Elle réalise aussi des costumes de scène et habille les gens du cirque, de ces cirques poétiques qui ont fait le renouveau des arts du spectacle.

vendredi 17 avril 2009

Le train des nuages

Tren a las Nubes.

Le train qui relie Salta, au nord-ouest de l'Argentine, à San Antonio de Los Cobres emprunte l'une des voies ferrées les plus spectaculaires du monde.
À plus de 4 000 m d'altitude, frisant parfois les 4900 m, passant sur des viaducs, enjambant des précipices, se frayant un passage dans un somptueux décor de lacs salés, de déserts et de montagnes colorées sur fond de ciel bleu, le "chemin de fer General Manuel Belgrano" conçu par l'ingénieur américain Richard Maury entre 1921 et 1948 sous la présidence d'Hipólito Yrigoyen, traverse les vallées andines et les hauts plateaux de la Cordillère des Andes dans un parcours vertigineux qui donne parfois l'impression d'aller côtoyer les nuages.
Construite à grands frais à travers l'altiplano argentin, sa réalisation fut une véritable prouesse technique. Un système fait de 21 tunnels, 13 viaducs en fer, 2 tronçons en boucles et zig-zag et pas moins de 29 ponts, lui permet d'enjamber des ravins sur plusieurs centaines de mètres, de se cramponner à la paroi rocheuse, et d'escalader des pentes vertigineuses sans avoir recours aux crémaillères.
Le viaduc de la Polvorilla au terminus de la ligne est à 4200 m d'altitude, il fait 224 m long et 70 de haut, et pèse 1600 tonnes.

En 1971 les autorités eurent l'idée d'un train touristique sur cette ligne, et le 16 juillet 1972 eut lieu le voyage inaugural de ce qui allait s'appeler le Tren a las Nubes ou Train des Nuages.

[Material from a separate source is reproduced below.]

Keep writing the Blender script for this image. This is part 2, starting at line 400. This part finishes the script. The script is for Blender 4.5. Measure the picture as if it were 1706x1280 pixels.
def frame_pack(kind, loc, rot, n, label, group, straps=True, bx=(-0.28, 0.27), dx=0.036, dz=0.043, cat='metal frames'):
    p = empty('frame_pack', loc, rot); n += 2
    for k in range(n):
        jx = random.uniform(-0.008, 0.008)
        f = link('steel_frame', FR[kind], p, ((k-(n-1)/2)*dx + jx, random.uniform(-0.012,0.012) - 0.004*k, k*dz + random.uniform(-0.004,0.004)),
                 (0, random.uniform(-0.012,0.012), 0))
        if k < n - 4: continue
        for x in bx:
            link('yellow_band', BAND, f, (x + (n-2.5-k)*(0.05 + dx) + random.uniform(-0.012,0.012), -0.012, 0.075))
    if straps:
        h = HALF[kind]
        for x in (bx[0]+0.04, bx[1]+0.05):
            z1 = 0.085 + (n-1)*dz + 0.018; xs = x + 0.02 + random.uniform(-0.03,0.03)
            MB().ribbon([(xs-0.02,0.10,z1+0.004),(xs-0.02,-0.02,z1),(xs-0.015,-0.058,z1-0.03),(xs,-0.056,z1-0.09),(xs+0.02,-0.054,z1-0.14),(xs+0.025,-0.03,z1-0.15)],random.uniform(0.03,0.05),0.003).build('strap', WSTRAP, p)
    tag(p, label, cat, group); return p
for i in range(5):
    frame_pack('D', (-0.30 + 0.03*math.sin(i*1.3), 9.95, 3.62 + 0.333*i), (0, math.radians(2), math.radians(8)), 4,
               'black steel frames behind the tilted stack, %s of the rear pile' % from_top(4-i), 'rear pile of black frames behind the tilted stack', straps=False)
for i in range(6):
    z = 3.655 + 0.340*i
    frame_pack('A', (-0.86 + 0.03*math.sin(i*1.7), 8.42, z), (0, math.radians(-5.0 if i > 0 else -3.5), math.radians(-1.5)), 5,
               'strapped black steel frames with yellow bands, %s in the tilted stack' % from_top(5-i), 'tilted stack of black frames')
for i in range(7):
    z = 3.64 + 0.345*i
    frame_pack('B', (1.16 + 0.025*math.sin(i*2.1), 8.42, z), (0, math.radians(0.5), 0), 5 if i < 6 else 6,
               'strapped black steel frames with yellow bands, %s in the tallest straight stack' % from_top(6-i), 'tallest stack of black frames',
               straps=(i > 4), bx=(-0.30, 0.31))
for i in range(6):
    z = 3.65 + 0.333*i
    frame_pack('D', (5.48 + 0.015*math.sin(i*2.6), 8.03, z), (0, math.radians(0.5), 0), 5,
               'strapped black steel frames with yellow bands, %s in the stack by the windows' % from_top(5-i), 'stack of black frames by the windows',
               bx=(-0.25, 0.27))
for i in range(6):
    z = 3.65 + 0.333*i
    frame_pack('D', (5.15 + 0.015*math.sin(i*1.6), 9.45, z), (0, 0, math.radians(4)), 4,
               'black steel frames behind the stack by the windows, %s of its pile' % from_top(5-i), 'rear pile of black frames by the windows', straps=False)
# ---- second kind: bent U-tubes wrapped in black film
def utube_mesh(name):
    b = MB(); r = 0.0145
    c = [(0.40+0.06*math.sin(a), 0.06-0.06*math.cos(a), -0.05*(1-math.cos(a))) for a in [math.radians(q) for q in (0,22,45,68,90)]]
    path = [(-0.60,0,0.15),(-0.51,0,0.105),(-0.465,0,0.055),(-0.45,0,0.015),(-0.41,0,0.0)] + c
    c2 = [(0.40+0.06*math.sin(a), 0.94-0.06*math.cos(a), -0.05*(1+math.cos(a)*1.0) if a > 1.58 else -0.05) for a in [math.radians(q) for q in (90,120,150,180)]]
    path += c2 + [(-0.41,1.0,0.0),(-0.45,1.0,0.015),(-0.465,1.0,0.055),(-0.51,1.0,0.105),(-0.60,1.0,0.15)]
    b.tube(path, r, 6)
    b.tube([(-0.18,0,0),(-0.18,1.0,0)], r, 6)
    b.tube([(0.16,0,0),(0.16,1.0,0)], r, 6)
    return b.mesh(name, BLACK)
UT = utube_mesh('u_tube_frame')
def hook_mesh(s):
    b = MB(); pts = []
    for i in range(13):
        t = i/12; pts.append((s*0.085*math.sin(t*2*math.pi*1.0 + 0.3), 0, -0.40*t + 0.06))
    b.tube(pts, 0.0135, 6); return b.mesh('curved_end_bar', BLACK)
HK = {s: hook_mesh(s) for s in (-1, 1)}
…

Bien que la voie ferrée existe toujours, pour des raisons de sécurité et au vu de la vétusté de certaines installations, seule la circulation des trains de marchandises y est maintenue. Ceux-ci disposent cependant, outre les fourgons réservés au fret, d'un unique wagon voyageurs qui permet de contenter une poignée de touristes et les quelques locaux qui viennent vivre au milieu de ces déserts.

Mais dés 1949, dans "Le temple du soleil", Tintin fit l'expérience de son parcours vertigineux, bien avant qu'il ne s'appelle Le train des nuages.